Task to complete → Everything from the line that holds "M['board'] = mat_board()" through the end of the data below should be output exactly, both ends included.

Record list →
╔══

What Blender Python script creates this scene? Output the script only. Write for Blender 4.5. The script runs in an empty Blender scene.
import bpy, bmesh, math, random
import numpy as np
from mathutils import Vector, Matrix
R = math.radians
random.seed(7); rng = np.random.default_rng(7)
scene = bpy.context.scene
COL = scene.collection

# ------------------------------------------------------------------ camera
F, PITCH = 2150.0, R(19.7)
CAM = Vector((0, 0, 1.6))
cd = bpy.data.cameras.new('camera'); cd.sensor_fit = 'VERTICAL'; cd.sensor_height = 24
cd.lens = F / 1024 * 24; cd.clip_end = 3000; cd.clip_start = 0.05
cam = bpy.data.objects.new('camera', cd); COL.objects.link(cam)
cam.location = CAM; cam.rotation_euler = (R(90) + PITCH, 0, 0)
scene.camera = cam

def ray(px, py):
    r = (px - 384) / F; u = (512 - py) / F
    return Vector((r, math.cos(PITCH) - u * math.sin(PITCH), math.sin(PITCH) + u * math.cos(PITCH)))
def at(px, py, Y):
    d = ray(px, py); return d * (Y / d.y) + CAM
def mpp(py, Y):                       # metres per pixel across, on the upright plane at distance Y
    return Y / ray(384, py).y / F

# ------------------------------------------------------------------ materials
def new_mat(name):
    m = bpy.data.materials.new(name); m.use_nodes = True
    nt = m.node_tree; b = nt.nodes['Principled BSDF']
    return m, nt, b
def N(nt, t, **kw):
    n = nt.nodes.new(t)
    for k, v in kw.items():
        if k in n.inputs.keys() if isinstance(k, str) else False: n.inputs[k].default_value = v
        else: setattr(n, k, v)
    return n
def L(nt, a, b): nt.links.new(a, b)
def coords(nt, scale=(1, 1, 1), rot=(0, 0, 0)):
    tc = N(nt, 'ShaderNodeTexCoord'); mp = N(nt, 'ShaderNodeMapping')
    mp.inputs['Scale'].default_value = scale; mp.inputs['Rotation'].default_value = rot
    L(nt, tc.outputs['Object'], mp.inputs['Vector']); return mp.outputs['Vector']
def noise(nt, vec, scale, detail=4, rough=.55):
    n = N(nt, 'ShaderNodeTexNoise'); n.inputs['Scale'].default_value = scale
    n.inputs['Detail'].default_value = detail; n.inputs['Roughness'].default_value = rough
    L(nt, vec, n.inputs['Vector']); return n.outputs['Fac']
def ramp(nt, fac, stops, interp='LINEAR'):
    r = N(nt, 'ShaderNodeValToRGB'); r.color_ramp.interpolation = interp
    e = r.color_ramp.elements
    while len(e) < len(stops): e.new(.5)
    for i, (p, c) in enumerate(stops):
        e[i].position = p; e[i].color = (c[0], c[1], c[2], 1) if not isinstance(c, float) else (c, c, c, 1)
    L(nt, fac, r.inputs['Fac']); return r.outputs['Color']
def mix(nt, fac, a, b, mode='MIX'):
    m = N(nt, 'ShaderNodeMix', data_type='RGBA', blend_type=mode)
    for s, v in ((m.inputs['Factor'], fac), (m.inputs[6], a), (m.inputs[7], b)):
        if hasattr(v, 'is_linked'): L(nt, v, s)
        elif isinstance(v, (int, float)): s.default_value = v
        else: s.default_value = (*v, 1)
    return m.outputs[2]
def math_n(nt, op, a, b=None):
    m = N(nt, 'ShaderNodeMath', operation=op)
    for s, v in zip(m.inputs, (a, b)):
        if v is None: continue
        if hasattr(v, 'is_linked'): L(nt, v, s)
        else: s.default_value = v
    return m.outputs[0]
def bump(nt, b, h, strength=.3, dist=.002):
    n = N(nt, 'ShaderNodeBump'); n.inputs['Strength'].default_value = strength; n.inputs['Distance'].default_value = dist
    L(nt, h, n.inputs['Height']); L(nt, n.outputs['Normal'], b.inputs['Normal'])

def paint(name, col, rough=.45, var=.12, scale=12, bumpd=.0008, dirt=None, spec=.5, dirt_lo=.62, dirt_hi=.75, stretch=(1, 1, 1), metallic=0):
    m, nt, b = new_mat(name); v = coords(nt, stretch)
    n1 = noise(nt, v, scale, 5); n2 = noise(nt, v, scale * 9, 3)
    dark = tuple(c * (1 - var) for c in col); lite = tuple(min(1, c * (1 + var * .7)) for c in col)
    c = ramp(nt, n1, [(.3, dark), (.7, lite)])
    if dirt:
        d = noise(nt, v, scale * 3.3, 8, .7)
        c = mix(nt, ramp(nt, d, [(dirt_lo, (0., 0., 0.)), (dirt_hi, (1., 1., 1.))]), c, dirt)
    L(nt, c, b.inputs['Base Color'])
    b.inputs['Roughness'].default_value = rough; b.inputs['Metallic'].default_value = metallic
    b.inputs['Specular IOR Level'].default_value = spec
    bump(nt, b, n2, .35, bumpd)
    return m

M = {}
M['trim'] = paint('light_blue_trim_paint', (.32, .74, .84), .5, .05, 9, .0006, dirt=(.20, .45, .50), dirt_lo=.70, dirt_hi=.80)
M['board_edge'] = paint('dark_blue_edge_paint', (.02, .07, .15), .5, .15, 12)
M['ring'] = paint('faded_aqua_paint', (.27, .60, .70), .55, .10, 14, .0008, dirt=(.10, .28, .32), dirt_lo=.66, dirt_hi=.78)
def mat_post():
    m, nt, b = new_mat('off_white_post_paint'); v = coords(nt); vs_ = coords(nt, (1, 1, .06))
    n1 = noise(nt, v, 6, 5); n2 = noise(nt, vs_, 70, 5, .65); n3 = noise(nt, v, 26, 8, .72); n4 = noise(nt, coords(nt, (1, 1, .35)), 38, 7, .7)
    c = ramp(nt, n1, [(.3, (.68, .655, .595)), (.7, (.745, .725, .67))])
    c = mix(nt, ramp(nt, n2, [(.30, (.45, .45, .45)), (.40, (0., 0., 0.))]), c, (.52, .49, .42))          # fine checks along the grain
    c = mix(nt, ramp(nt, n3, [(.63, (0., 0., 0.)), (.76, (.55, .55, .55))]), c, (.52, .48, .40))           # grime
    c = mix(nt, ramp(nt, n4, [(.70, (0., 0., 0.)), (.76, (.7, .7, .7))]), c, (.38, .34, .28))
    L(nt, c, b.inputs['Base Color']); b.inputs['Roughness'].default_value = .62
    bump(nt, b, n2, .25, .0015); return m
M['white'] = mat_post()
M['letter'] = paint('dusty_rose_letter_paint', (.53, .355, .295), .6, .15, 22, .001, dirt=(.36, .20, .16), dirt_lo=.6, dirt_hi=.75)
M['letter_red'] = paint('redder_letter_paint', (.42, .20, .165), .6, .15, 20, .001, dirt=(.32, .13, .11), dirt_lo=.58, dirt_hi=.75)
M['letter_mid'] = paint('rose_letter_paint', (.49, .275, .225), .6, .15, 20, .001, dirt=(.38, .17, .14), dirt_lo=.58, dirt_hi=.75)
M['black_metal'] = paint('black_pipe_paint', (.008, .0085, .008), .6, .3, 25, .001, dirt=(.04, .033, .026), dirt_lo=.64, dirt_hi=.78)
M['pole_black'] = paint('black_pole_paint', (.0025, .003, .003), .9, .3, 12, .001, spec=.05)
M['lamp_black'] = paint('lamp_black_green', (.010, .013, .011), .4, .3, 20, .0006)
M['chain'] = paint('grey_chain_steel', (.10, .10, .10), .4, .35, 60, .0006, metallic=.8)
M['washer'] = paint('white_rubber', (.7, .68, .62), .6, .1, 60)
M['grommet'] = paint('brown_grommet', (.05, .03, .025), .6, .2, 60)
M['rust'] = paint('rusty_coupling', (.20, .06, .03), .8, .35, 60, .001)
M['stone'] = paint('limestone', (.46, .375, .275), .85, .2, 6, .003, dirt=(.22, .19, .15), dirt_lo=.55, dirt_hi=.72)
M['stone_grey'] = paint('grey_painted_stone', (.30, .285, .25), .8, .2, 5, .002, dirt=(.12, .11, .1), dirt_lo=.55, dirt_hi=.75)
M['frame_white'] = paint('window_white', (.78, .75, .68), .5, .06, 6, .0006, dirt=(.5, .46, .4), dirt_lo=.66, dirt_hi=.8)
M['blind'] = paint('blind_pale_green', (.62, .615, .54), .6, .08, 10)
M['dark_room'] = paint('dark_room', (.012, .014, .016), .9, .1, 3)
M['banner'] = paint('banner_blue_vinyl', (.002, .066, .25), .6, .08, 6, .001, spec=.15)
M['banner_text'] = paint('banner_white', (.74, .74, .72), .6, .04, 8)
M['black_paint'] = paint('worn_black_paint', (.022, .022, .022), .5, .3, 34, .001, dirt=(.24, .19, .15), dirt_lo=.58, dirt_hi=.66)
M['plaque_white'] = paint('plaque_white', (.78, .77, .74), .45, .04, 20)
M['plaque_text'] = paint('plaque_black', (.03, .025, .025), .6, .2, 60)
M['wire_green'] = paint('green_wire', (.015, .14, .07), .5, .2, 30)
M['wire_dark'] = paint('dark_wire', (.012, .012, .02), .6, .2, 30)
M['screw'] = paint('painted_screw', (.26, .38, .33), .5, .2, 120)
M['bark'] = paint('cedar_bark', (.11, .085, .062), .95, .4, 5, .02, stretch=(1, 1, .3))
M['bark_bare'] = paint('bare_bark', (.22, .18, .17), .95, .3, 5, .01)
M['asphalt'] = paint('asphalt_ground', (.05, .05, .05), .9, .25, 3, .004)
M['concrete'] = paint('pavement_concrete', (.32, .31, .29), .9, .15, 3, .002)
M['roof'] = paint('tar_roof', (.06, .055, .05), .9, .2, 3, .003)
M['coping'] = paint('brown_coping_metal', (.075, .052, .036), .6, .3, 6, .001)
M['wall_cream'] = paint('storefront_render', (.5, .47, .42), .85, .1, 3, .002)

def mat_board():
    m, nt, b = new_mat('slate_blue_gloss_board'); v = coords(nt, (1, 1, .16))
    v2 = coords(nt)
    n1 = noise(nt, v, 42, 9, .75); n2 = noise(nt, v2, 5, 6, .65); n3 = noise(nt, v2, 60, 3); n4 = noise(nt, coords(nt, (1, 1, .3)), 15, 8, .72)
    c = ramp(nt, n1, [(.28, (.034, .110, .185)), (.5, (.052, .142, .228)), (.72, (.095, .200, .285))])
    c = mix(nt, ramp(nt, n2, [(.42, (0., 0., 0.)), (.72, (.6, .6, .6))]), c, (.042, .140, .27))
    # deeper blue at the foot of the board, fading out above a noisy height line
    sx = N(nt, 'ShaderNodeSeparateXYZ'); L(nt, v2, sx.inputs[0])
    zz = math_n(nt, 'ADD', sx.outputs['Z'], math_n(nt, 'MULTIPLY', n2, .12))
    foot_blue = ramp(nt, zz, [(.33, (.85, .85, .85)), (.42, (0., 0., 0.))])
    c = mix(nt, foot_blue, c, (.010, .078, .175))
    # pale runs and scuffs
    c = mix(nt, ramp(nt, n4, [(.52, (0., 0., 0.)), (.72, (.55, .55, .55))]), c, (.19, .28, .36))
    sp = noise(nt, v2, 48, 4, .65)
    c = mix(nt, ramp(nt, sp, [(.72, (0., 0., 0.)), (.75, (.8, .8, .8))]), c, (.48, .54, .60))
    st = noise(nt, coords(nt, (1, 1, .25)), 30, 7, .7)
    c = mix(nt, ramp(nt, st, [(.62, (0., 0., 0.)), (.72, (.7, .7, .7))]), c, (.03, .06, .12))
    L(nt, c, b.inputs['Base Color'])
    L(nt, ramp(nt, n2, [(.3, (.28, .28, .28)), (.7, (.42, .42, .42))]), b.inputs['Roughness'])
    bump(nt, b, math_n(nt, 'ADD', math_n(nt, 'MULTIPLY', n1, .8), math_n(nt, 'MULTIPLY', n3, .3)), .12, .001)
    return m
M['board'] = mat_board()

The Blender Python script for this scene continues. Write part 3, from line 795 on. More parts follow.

╚══

Answer to this problem →
M['board'] = mat_board()

The Blender Python script for this scene continues. Write part 3, from line 795 on. More parts follow.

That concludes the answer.